Mr Smith Goes to Washington centers on the efforts of an individual senator against a legislature nearly totally corrupted by a political machine (controlling both public opinion and the government’s private dealings), greed for political and economic gain, and fear of retribution and political ruin for anything less than total allegiance to the political machine’s agenda. Corruption being thus entrenched and the function of government being thus perverted to serve only its members’ personal gain, Mr Smith (in believing politics to be honest, the Senate virtuous and the endurance of the founding principles of American democracy in modern politics) represents the outsider’s, the idealized view of government. The absurdity of Mr Smith’s ignorance is a counterpoint to the absurdity of the total Senate’s corruption, and, while both are improbable, Mr Smith’s characterization is necessary within the satire that is Mr Smith Goes to Washington. Although Mr Smith’s character, his naiveté and boyish reverence for the American ideal are sentimental and improbable, analogs to his qualities of outsider and disrupter of the status quo (and to his popularity for these qualities) may be drawn from the popularity of the outsider and disrupter in modern American politics; this popularity, unlike that of Mr Smith, stems from public cynicism or apathy, not, as in the film, from idealism.
The film portrays corruption as the norm in state and federal government and personal gain as the aim of government. In this, the film exaggerates the profusion of government corruption, and to this exaggeration the opposite must likewise be an exaggeration: Mr Smith, in contrast to those in power who view power and government as a means for profit, believes that American democracy is unconditionally just, its principles immovable, its founders infallible. Mr Smith, therefore, does not recognize the necessary imperfection, conflict and confused but democratic progress that is government. In this way, Mr Smith’s characterization is improbable for a senator, although necessary to the plot.
Arriving in Washington with little more than knowledge of American history and abstract sentiments on the virtue of American government, without any knowledge of the practicality of government nor the sensationalism of the media nor the extensive influence of Taylor nor the cynicism of senators, Mr Smith’s effort to pass legislation creating a national boy’s camp becomes a struggle to defend himself against slander, against Paine’s accusation of fraudulence, to prove himself honest and his slanderers fraudulent. Reciting the Declaration of Independence and Lincoln’s Gettysburg address, Mr Smith struggles to remake the Senate into the honest, virtuous body he believed it was; to accomplish this he must overcome Taylor’s influence and the senators’ greed and fear — thus disrupting the corrupt status quo. In this, Smith’s characterization as disruptor is necessary to the plot, believable and applicable to modern politics.

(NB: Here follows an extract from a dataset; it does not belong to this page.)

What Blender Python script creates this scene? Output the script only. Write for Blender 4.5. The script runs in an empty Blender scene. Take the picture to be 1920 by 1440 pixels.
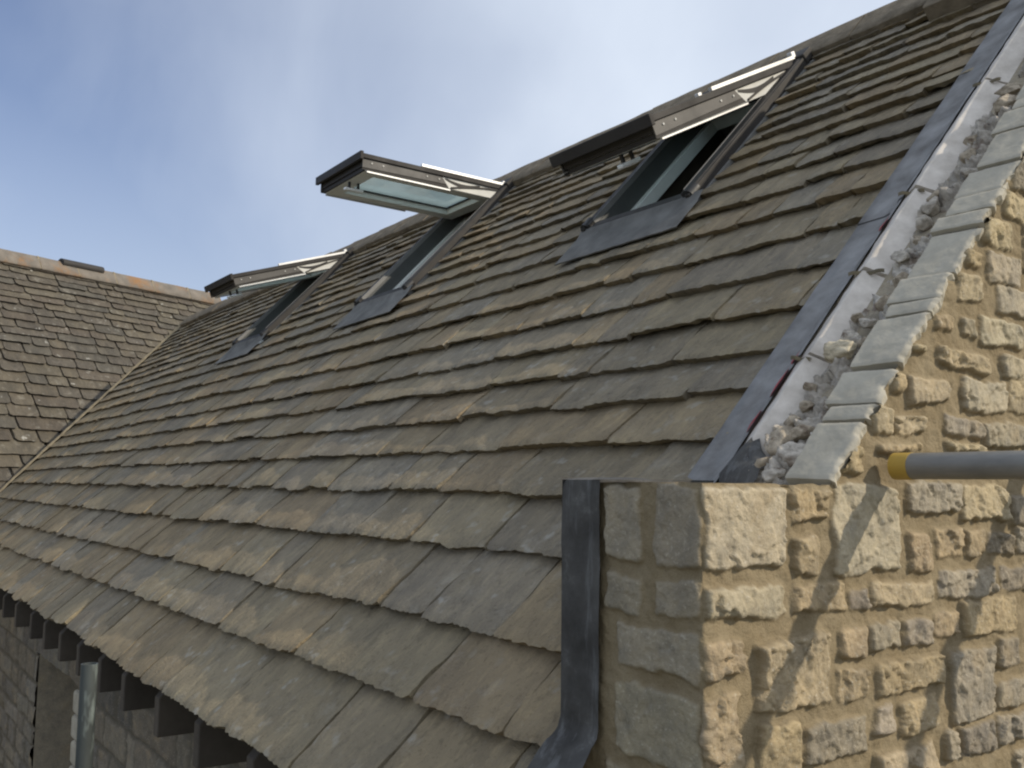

Modern American politics is in part defined by the public’s belief, however unfounded, in the corruption of government. This belief in institutional and, increasingly from the Republican party, electoral corruption attracts cynical or apathetic voters to populist, seemingly outsider candidates (as Donald Trump) who are characterized as Mr Smiths: honest candidates seeking power only to remake government, removed from the practicality and intrigue and thus the alleged corruption of the status quo. Beliefs in the entrenched corruption of government are unjustified and threaten to remake a just democracy into a tyrannous rule of the majority; populist candidates, like Donald Trump, who claim to fight corruption sooner are themselves corrupt, self-serving and undemocratic. Thus, the idealized, virtuous, disruptive image of the political outsider that is Mr Smith is applicable to modern politics sooner as a facade to self-interest, disruption of a democratic status quo, and the chaos of authoritarianism than a necessary reality. Mr Smith’s knowledge of American history, reverence for democracy and American government must be met by the modern politician with a critical and constructive perspective and comprehensive knowledge of the practicality of government.
The importance of Mr Smith Goes to Washington is its exaggerated, satirical quality which portrays the potential for the corruption of any government, even of American democracy, if the politician fails to balance idealism and skepticism, traditionalism and innovation; if greed is followed before duty; if power becomes its own end. The film at once cautions against cynicism and encourages skepticism and nuanced understanding of politics. In a time of increased polarization, misinformation, media bias and intolerance of disagreeing views, the film portrays the potential for any government to corrupt, any democracy to cease to believe in itself and in the power of one individual against injustice. This portrayal of what may be if we surrender our individuality, our healthy skepticism to the apathy and discontent by which authoritarianism comes to power, is ever more relevant.
The improbable character of Mr Smith is, then, a symbol of the might of the individual, the urgency for principled government and faith in democracy, the importance of moderation, the necessity for tradition and improvement — for no institution or individual is without flaw.